15 December 1862: “It is my painful duty to write you a few lines informing you of the death of your son, cousin Benjamin N. Long.”

Item description: Letter, 15 December 1862, from James W. Jones to his uncle John Long informing him of the death of his son, Benjamin N. Long.

The Long family of Alamance County, N.C., included John Long and Letitia R. Long and their sons John A. Long, Benjamin N. Long, and Jacob Long. The three sons served in the Confederate army and all were apparently killed in action by the end of 1862.

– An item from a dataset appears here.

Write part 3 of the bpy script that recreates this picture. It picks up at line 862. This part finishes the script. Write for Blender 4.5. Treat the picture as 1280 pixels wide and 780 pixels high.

Item citation: From the Long Family Papers, #3269-z, Southern Historical Collection, The Wilson Library, University of North Carolina at Chapel Hill.

Item transcription:

Camp near Fredericksburg, Va.

(Monday) Decr. 15th 1862.

Dear Uncle John:

It is my painful duty to write you a few lines informing you of the death of your son, cousin Benjamin N. Long. He was killed in a charge last Saturday evening near the Rail Road. I happened to find him yesterday evening sunday, just as they were going to bury him, so I got a board & cut his name on it, at his head & feet. He was shot in the head and killed immediately, so the poor fellow died I reckon without much pain. A young man named W.J. McRay helped to bury him in a grave with 7 other poor fellows by Lt. Hall. I held prayer over them. I am acting Chaplain to my Regt. 3rd Arkansas, now & don’t have to fight, thank God. I heard the Artillery & musketry, such as I never heard before. The Enemy was driven back finally with great slaughter. They commenced crossing (Thursday morning) had a dispirate fight opposite town 3 or 4 miles above, that in the R.R. Saturday also. Gen. Cook was wounded in the head, drove the Yankees back with great slaughter & killed great many of our men too.

We are looking hourly for the fight to come off. They say the valley below town is black with the Yankees this morning. Oh! may the Lord save us, and put a stop to such cruel horrors. You may know that I was sorry for poor Ben, when I found him; but we can’t help these horrors, and must try to be resigned to the will of God. I know it will almost kill poor Aunt Letty, may God give us grace to sustain us in these troubles.

My love to all the family & to aunt Betty [M?] & family. I don’t know where [Tad?] is I heard Jim was dead.

Very truly yours,

James W. Jones
Chaplain to 3rd Ark. Regt. Vol.

P.S. – I am going to write them today, haven’t heard from home, in a good while.